Several versions of F5’s BIG-IP security appliances have a format string vulnerability that a remote attacker could exploit to either crash the device or potentially achieve arbitrary code execution.
A researcher at Rapid7 discovered the vulnerability (CVE-2023-22374) in December and reported it to F5, which published an advisory on it Wednesday. However, F5 has not released updates for the affected versions, but released a hotfix instead. Rapid7 published a detailed analysis of the vulnerability, as well, and said that while the bug affects many versions of BIG-IP, it is not simple to exploit.
“The specific issue we discovered is an authenticated format string vulnerability in the SOAP interface (iControlPortal.cgi), which runs as root and requires an administrative login to access. By inserting format string specifiers (such as %s or %n) into certain GET parameters, an attacker can cause the service to read and write memory addresses that are referenced from the stack,” Ron Bowes of Rapid7, who discovered the flaw, said in the analysis.
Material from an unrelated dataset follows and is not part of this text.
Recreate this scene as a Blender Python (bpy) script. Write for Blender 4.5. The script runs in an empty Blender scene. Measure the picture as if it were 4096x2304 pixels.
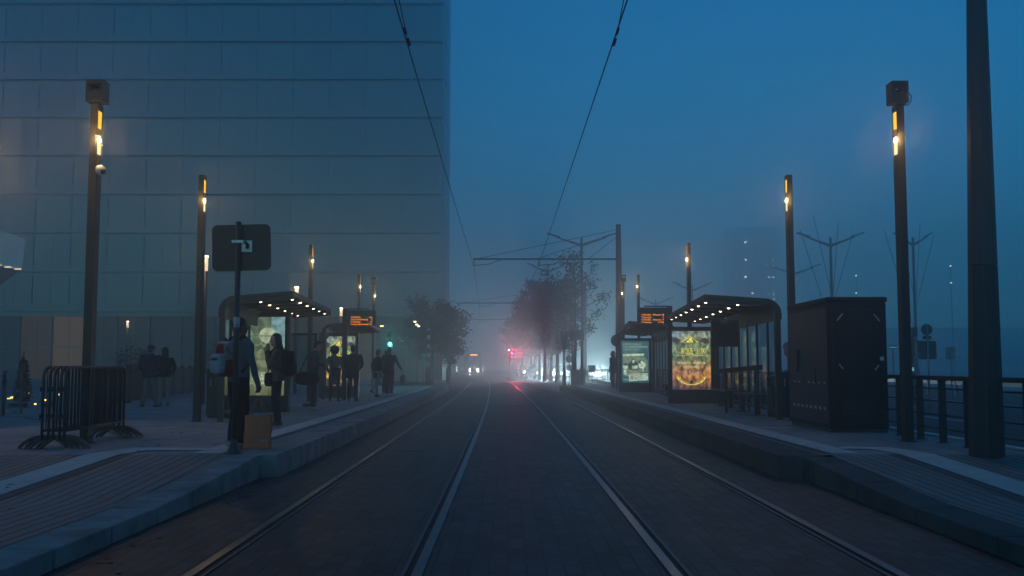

“In addition to being an authenticated administrative endpoint, the disclosed memory is written to a log (making it a blind attack). It is difficult to influence the specific addresses read and written, which makes this vulnerability very difficult to exploit (beyond crashing the service) in practice.”
The vulnerability affects various versions of BIG-IP 13.x, 14.x, 15.x, 16.x, and 17.x, and F5 has not disclosed whether it will be releasing updated software beyond the engineering hotfixes to address it.
The major mitigating factor for this flaw is that an attacker needs to be authenticated in order to exploit it.
“To successfully exploit the command execution attack vector, the attacker must gather knowledge about the environment in which the vulnerable component exists. There is no data plane exposure; this is a control plane issue only. Appliance mode is enforced by a specific license or may be enabled or disabled for individual Virtual Clustered Multiprocessing (vCMP) guest instances,” the F5 advisory says.
The engineering hotfix for the flaw is available from the F5 support site.